Douglas Fordham
Project
"Aquatint Empires"Project Summary: My research examines the importance of what used to be known as 'English Coloured Books' to the conceptualization and visualization of the British Empire. A great many of these images were produced in the medium of aquatint, a tonal intaglio process that encouraged certain types of visual themes, historical narratives, and viewer responses. Three ambitious and beautifully illustrated publications lie at the heart of my account, Thomas Daniell’s Hindoo Excavations (1803), William Alexander’s Costume of China (1805), and Samuel Daniell’s African Scenery and Animals (1804–05). My research has taken me to two of the three locales represented in these books, namely Western India and Southern Africa, and I look forward to traveling to Beijing in September. I have completed most of my primary research in archives in London, New Haven, Johannesburg, and Cape Town, and I’m looking forward to pressing ahead with analysis and writing of the book.

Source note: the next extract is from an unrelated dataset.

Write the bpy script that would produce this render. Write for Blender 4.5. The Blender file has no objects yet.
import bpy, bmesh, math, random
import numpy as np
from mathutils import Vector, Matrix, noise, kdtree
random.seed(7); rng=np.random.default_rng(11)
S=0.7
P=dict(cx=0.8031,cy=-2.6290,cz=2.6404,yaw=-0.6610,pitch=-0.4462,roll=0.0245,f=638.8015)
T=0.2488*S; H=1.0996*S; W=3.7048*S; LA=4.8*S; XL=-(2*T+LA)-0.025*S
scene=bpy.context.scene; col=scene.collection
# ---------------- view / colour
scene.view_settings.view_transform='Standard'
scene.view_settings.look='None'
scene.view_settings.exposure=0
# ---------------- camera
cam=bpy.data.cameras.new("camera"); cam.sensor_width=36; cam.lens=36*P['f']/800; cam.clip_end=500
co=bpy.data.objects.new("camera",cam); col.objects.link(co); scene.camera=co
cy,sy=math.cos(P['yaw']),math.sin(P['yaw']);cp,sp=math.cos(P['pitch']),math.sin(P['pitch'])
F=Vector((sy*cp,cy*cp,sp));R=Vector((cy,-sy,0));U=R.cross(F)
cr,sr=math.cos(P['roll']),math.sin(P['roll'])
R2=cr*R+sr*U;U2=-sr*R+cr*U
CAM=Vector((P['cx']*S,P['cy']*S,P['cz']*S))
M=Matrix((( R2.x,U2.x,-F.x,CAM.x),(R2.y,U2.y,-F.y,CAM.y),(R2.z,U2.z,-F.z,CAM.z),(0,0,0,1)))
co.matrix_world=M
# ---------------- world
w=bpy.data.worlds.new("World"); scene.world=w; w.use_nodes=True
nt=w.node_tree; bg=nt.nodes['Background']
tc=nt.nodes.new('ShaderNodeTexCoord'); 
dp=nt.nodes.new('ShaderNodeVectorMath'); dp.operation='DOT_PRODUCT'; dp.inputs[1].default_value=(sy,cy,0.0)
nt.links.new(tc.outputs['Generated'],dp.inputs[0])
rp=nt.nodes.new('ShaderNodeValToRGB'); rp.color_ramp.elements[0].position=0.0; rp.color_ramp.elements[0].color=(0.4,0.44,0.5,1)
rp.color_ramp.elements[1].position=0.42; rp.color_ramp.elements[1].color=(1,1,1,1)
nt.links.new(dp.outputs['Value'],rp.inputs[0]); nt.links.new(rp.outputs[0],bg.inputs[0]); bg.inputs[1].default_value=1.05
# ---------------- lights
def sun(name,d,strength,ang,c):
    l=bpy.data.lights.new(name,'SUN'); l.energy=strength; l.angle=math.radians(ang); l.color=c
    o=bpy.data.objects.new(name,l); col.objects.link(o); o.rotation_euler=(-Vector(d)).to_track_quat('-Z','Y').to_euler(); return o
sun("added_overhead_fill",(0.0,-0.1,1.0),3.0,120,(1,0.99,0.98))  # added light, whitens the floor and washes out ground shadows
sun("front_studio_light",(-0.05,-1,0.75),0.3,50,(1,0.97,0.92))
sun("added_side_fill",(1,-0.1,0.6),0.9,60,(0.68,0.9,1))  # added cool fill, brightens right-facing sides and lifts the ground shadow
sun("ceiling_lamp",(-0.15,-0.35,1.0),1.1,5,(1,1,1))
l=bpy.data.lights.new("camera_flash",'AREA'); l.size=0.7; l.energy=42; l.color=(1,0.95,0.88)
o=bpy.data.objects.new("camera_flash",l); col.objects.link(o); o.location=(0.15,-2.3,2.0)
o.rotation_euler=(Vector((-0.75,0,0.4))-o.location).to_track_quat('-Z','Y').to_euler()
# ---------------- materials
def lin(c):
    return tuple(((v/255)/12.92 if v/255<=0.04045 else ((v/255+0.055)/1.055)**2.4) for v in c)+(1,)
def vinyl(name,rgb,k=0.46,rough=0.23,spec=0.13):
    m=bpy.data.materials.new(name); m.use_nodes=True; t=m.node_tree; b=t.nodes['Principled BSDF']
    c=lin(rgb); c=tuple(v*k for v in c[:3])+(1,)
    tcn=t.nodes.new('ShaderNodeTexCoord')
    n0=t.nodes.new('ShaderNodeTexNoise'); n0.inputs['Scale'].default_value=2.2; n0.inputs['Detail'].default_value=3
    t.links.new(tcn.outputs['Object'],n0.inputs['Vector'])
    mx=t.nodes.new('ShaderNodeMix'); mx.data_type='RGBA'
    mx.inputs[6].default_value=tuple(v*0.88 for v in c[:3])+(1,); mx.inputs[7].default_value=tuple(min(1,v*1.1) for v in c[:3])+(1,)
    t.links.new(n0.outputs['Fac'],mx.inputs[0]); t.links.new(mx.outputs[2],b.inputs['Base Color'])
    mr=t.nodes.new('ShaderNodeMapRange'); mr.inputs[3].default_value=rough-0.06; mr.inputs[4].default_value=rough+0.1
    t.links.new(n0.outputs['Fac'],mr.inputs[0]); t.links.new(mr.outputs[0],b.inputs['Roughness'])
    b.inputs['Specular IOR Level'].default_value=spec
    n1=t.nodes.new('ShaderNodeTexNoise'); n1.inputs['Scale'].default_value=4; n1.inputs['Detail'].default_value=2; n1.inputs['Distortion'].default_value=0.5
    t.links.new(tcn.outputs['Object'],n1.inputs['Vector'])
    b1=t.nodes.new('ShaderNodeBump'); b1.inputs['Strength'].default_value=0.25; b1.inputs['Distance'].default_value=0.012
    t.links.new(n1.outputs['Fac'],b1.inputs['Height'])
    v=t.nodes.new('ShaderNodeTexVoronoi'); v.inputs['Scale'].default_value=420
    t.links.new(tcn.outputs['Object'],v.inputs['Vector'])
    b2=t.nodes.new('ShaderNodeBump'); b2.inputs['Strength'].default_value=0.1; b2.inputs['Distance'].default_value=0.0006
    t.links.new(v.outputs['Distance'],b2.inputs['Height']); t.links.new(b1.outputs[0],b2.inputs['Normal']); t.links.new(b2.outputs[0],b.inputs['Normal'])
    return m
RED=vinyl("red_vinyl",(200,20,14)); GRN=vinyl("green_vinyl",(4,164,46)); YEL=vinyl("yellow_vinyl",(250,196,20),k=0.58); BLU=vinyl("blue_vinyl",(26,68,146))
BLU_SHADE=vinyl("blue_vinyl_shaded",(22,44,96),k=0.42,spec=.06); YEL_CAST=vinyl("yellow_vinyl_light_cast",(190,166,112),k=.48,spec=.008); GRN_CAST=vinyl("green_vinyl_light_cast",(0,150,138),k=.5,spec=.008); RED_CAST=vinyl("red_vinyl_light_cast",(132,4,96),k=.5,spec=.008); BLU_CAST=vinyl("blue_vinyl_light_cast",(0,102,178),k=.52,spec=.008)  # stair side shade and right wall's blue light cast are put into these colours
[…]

While based in art-historical methods, this project could also be described as a historicist version of media studies, as I examine a moment in which British artists traveled further than ever before, but were compelled to send their drawings and paintings back to London to be reproduced and distributed. Bibliographic studies, and my work with the Rare Book School, has also been invaluable to the questions and methods pursued here. My research asks what these publications might reveal about Britain’s place in the world following the Treaty of Amiens of 1802. More broadly, it considers seriality as empire: how did elaborate aquatint publications color British visions of Africa, Asia, and beyond?